La télédétection par satellite est également de plus en plus utilisée. L’Œil développe notamment un outil informatique permettant de traiter automatiquement des images satellitaires avec les zones incendiées assez précises. L’outil est utile pour définir les surfaces brûlées, mais aussi l’évolution des sinistres. Seul bémol de cet outil dont les performances s’améliorent régulièrement, il fonctionne mal en cas de couverture nuageuse.

Entre les deux, il existe un dispositif de surveillance aérienne qui associe autant les pilotes civils que militaires. Ils signalent régulièrement à la DGSCGR les foyers qu’ils survolent.

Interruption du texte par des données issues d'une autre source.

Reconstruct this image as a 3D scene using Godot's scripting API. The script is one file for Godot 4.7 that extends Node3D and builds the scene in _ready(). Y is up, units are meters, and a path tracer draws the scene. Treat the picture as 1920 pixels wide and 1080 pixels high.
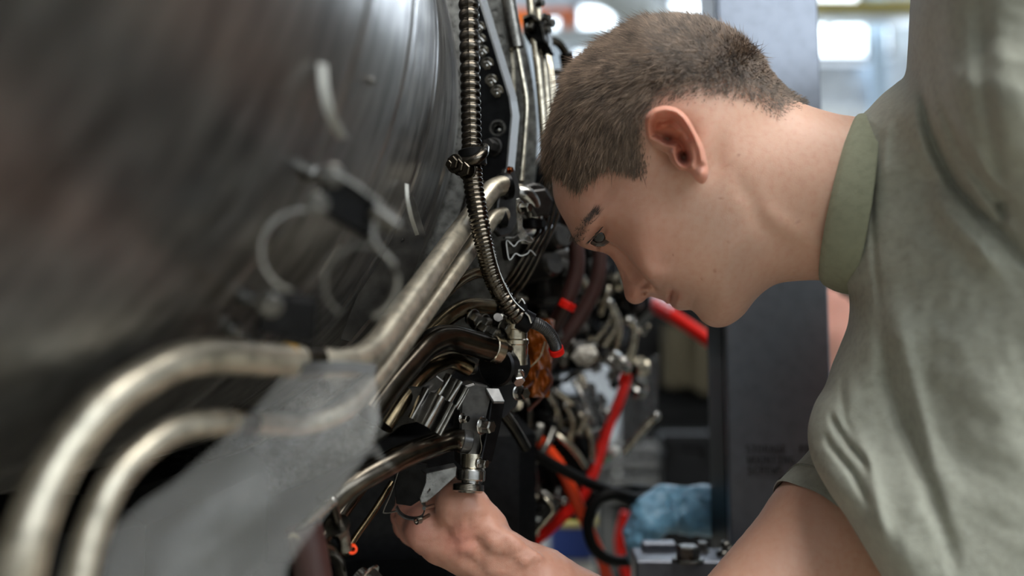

La province Sud a également commencé un travail de définition de périmètre de plan de massif sur des zones à fort potentiel de biodiversité, notamment sur la montagne des Sources. L’idée est de définir des zones à protéger prioritairement en fonction des espèces remarquables ou menacées. Un travail qui prend tout son sens si l’on écoute les discours autour de la richesse de la biodiversité calédonienne qui est pourtant encore relativement peu protégée.


Mettre en œuvre des réserves de sécurité civile

Les communes et les collectivités telles que le gouvernement peuvent désormais mettre en place des réserves de sécurité civile. Il s’agit de personnes mobilisables en cas de catastrophe naturelle ou d’incendie important. Ce dispositif assure une couverture de responsabilité civile pour ces personnes qui viennent en soutien des pompiers. Pour le moment, seule la commune du Mont-Dore s’est engagée à mettre en place une telle réserve.


Un nouvel outil d’alerte

L’Œil va bientôt lancer un nouvel outil d’alerte. Lorsqu’un incendie sera signalé par télédétection, un courriel sera envoyé aux personnes abonnées et concernées par le feu. L’idée est que les personnes soient informées en fonction de la zone géographique, mais aussi de différentes thématiques d’intérêts comme les aires protégées ou encore les périmètres de protection des eaux. De manière plus générale, le forum a montré l’importance de resserrer les liens entre les acteurs. Certains ont, par exemple, découvert que des chercheurs travaillaient sur un outil informatique permettant d’anticiper les évolutions d’un feu. Un outil qui s’avérerait bien pratique pour les sapeurs-pompiers.